▸ GIVEN DATA
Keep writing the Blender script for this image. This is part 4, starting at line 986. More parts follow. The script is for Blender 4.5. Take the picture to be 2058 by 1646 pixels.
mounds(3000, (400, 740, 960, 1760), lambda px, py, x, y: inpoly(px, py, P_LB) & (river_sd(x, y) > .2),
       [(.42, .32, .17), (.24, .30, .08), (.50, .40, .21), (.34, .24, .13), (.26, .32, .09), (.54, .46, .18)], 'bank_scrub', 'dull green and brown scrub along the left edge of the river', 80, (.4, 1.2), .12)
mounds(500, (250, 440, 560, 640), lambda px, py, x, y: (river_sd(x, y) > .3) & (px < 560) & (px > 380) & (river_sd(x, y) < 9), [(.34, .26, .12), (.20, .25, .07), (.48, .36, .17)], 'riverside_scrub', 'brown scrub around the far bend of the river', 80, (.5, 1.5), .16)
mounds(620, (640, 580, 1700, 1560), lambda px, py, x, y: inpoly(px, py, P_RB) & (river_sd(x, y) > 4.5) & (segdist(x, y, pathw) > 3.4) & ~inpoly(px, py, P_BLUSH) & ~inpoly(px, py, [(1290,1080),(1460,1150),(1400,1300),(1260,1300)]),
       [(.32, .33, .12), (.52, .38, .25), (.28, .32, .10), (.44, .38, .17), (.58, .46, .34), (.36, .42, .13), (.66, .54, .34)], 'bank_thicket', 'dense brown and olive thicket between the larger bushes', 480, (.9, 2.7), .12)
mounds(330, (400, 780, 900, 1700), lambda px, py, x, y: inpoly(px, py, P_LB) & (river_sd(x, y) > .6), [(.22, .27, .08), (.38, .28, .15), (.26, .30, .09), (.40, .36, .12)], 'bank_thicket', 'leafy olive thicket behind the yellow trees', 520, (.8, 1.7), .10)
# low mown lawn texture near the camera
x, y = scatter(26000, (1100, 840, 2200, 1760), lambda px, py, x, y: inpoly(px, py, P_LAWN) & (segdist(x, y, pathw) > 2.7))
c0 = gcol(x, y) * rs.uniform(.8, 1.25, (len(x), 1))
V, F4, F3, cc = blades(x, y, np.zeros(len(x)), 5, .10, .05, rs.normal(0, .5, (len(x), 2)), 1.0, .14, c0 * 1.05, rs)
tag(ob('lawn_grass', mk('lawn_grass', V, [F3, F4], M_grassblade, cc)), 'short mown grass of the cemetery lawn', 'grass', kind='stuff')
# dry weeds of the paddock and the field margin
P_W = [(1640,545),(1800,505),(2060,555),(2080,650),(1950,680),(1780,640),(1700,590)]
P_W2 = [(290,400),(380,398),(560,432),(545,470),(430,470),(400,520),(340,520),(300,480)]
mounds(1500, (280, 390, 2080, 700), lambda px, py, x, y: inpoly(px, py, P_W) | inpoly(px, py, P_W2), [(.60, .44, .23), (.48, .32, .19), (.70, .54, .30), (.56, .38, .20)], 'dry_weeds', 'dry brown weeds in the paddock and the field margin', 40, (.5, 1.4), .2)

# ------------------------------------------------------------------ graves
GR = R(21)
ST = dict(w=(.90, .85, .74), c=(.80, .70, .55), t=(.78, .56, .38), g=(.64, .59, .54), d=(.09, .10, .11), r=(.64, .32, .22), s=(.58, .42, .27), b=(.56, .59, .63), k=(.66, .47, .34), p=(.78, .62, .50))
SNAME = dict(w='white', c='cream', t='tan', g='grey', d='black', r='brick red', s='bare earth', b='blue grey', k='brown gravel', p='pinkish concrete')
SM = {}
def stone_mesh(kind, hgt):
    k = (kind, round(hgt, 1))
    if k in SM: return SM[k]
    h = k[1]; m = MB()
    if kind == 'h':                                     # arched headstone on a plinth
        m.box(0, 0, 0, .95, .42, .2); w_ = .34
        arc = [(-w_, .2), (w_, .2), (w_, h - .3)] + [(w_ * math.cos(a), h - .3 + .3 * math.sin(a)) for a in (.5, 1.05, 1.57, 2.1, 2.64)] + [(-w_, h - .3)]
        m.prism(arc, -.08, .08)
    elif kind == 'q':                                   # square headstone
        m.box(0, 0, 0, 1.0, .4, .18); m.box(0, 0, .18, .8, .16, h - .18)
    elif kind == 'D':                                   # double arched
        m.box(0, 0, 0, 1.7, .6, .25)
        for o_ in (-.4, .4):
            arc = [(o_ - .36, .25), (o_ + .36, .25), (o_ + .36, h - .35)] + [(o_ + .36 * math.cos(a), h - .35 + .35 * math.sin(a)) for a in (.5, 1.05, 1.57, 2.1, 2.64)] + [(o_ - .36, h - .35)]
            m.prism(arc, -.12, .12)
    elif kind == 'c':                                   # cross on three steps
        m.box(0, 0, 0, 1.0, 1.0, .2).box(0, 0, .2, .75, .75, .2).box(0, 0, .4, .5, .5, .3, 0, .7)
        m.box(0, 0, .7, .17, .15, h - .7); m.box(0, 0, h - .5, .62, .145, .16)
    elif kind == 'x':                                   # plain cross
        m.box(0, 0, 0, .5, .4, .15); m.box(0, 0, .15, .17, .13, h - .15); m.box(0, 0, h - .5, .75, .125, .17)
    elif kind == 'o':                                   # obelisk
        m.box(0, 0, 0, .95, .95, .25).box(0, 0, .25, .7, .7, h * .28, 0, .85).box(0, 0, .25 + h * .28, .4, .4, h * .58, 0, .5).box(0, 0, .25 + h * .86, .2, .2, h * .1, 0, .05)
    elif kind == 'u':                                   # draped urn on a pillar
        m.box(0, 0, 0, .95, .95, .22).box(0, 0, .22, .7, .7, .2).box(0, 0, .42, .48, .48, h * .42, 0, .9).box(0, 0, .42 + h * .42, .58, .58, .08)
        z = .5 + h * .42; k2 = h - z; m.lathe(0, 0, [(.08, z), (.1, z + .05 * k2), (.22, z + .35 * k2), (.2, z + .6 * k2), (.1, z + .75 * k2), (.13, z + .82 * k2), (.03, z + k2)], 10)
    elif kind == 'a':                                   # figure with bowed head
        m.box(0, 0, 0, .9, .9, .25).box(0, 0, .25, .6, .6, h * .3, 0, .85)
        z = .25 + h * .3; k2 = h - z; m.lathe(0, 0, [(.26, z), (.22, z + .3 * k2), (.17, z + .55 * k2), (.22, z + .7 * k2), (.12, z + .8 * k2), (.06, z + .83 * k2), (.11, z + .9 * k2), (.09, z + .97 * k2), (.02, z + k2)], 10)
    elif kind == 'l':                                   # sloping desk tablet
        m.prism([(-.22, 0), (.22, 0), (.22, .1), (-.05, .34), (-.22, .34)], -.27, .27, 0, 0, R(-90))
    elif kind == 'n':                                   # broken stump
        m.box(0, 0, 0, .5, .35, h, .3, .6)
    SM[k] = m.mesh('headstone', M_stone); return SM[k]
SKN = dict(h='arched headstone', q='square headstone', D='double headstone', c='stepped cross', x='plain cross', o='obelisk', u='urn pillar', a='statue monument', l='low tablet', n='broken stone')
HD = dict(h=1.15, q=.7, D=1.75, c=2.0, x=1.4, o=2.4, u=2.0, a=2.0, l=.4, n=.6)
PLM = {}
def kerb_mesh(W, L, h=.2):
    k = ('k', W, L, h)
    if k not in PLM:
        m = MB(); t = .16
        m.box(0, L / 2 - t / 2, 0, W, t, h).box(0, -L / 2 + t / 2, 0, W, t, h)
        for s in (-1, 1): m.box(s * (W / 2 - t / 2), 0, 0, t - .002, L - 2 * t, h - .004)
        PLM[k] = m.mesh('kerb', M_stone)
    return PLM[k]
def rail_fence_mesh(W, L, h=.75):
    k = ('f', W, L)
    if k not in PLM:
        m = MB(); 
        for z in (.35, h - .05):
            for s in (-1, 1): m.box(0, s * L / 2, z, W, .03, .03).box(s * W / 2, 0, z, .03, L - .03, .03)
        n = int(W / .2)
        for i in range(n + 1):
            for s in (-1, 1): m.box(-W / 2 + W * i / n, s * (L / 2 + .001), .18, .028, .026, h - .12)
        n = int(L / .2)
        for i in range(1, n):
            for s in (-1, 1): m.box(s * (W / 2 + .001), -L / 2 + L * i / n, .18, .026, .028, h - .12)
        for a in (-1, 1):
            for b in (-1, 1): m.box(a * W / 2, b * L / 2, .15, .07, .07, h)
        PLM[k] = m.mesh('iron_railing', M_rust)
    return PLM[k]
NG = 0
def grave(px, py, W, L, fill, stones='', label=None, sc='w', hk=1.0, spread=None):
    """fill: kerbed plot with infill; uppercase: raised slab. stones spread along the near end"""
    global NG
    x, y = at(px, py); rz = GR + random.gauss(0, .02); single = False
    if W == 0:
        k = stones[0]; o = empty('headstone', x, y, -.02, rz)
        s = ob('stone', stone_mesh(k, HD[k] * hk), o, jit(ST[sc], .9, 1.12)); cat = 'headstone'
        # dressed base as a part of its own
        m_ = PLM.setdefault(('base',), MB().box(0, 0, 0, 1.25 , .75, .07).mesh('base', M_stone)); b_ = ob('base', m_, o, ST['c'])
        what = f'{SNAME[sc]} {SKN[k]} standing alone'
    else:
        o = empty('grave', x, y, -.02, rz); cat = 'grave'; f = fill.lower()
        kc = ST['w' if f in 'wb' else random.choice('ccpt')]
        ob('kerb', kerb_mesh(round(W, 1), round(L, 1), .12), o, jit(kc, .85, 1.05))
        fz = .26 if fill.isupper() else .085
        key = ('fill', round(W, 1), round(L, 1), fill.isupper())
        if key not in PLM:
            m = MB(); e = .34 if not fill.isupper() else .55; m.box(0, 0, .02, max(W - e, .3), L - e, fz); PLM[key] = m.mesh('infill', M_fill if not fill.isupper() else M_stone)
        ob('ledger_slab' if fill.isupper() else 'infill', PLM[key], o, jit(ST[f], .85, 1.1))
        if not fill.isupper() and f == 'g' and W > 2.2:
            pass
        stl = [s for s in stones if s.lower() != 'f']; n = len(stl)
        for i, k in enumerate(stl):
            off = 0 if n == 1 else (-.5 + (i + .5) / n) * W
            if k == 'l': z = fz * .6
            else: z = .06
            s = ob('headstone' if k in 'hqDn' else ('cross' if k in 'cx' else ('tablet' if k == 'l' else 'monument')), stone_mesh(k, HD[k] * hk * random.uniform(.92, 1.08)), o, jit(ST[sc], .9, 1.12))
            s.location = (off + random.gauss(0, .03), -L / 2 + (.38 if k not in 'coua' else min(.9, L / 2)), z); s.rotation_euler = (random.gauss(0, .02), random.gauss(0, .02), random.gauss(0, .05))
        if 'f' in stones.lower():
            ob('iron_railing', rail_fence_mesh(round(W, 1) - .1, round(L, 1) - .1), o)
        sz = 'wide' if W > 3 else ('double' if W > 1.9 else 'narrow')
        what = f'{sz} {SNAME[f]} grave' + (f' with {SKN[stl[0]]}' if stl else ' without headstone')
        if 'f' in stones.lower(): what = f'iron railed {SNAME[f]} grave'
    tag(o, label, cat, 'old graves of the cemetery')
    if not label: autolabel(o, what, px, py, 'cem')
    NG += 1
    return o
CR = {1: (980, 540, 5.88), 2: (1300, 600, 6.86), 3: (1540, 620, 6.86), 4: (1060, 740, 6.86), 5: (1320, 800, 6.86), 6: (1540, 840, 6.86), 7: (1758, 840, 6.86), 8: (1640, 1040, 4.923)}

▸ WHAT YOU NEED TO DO
Extract every line above that contains the word "part".

▸ CORRECT OUTPUT
Keep writing the Blender script for this image. This is part 4, starting at line 986. More parts follow. The script is for Blender 4.5. Take the picture to be 2058 by 1646 pixels.
        # dressed base as a part of its own